_PROBLEM DETAILS:_ Repeat, exactly and only, the lines from the beginning of the data through the line with "for n,(a,c) in". Pictures are left out.

3D scene scripts:
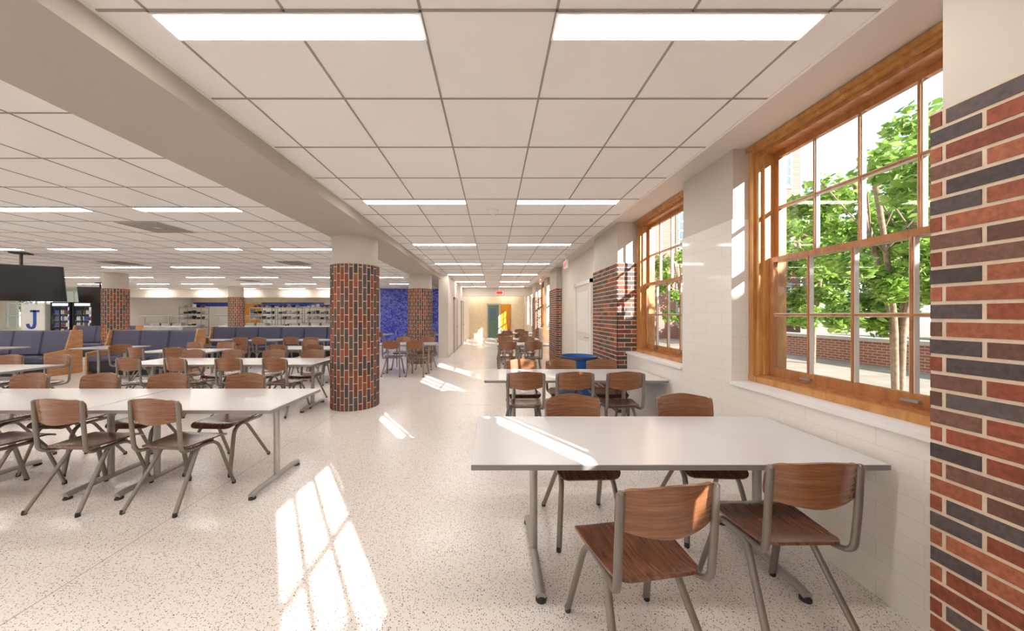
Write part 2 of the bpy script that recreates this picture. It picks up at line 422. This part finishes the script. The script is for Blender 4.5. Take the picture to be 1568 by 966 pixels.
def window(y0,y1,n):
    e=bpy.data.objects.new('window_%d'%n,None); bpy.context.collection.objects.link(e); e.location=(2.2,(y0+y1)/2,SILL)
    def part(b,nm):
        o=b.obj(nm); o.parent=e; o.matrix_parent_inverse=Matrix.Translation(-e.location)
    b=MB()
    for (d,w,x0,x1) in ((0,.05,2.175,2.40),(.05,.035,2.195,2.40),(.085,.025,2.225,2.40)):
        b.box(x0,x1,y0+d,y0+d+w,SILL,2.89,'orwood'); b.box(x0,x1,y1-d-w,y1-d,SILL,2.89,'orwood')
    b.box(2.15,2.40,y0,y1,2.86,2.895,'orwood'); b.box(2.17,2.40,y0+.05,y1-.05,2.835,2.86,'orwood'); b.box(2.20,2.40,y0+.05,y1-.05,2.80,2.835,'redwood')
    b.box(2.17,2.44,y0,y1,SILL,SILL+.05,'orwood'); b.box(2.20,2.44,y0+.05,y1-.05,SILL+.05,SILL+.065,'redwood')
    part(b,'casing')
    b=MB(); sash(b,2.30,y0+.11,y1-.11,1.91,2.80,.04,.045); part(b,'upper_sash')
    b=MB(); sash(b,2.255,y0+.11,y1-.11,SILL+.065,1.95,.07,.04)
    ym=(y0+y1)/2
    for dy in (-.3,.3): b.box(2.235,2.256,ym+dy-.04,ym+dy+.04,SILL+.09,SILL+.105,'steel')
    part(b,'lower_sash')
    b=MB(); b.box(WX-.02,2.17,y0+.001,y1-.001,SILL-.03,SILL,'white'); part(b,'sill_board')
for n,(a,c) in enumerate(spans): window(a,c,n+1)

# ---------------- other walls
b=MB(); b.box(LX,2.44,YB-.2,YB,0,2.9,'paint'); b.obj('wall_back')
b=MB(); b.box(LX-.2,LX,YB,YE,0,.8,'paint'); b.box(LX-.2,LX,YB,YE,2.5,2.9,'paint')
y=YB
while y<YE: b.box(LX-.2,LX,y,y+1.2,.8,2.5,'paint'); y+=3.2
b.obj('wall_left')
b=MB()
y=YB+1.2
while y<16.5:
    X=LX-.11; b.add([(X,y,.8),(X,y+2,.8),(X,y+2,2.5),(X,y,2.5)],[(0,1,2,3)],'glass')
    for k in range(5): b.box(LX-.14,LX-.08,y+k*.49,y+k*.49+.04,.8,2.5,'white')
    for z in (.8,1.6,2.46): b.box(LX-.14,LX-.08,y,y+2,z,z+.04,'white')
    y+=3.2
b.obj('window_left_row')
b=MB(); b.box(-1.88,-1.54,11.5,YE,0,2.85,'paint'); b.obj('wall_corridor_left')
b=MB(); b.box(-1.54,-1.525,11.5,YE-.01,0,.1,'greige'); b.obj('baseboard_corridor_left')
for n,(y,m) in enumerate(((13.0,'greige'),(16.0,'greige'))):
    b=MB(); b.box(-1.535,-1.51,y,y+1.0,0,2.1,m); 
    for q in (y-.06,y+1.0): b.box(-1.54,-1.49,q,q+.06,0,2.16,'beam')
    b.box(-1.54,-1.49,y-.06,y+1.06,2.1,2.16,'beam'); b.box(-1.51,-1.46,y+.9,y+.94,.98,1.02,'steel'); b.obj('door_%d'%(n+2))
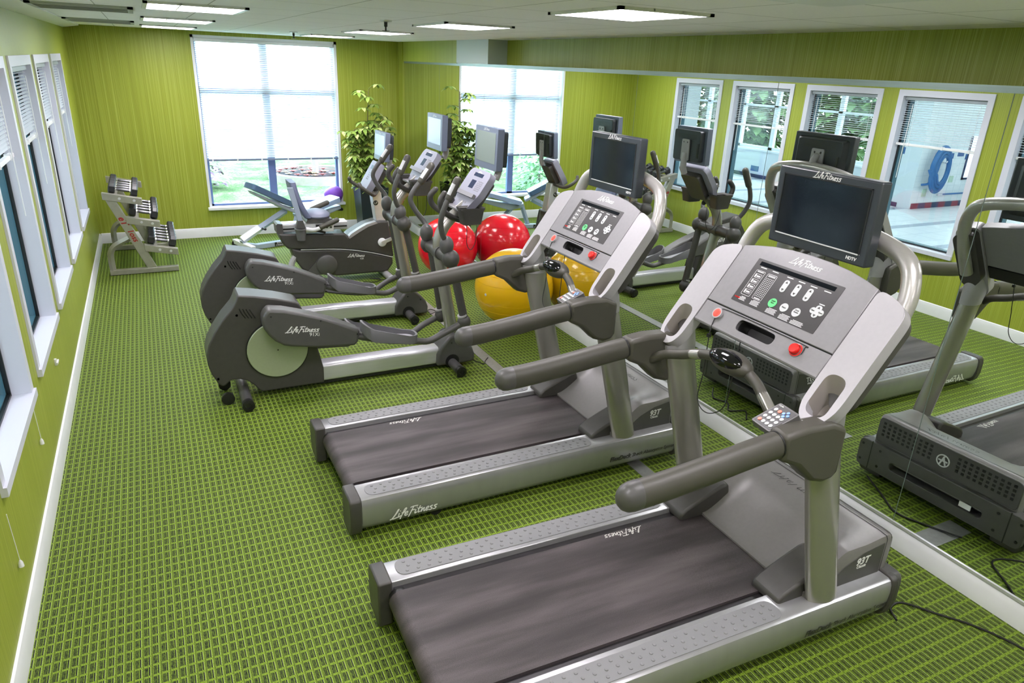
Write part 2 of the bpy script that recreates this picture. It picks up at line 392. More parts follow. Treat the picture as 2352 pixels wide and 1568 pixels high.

_EXPECTED ANSWER:_
Write part 2 of the bpy script that recreates this picture. It picks up at line 422. This part finishes the script. The script is for Blender 4.5. Take the picture to be 1568 by 966 pixels.
def window(y0,y1,n):
    e=bpy.data.objects.new('window_%d'%n,None); bpy.context.collection.objects.link(e); e.location=(2.2,(y0+y1)/2,SILL)
    def part(b,nm):
        o=b.obj(nm); o.parent=e; o.matrix_parent_inverse=Matrix.Translation(-e.location)
    b=MB()
    for (d,w,x0,x1) in ((0,.05,2.175,2.40),(.05,.035,2.195,2.40),(.085,.025,2.225,2.40)):
        b.box(x0,x1,y0+d,y0+d+w,SILL,2.89,'orwood'); b.box(x0,x1,y1-d-w,y1-d,SILL,2.89,'orwood')
    b.box(2.15,2.40,y0,y1,2.86,2.895,'orwood'); b.box(2.17,2.40,y0+.05,y1-.05,2.835,2.86,'orwood'); b.box(2.20,2.40,y0+.05,y1-.05,2.80,2.835,'redwood')
    b.box(2.17,2.44,y0,y1,SILL,SILL+.05,'orwood'); b.box(2.20,2.44,y0+.05,y1-.05,SILL+.05,SILL+.065,'redwood')
    part(b,'casing')
    b=MB(); sash(b,2.30,y0+.11,y1-.11,1.91,2.80,.04,.045); part(b,'upper_sash')
    b=MB(); sash(b,2.255,y0+.11,y1-.11,SILL+.065,1.95,.07,.04)
    ym=(y0+y1)/2
    for dy in (-.3,.3): b.box(2.235,2.256,ym+dy-.04,ym+dy+.04,SILL+.09,SILL+.105,'steel')
    part(b,'lower_sash')
    b=MB(); b.box(WX-.02,2.17,y0+.001,y1-.001,SILL-.03,SILL,'white'); part(b,'sill_board')
for n,(a,c) in enumerate(spans): window(a,c,n+1)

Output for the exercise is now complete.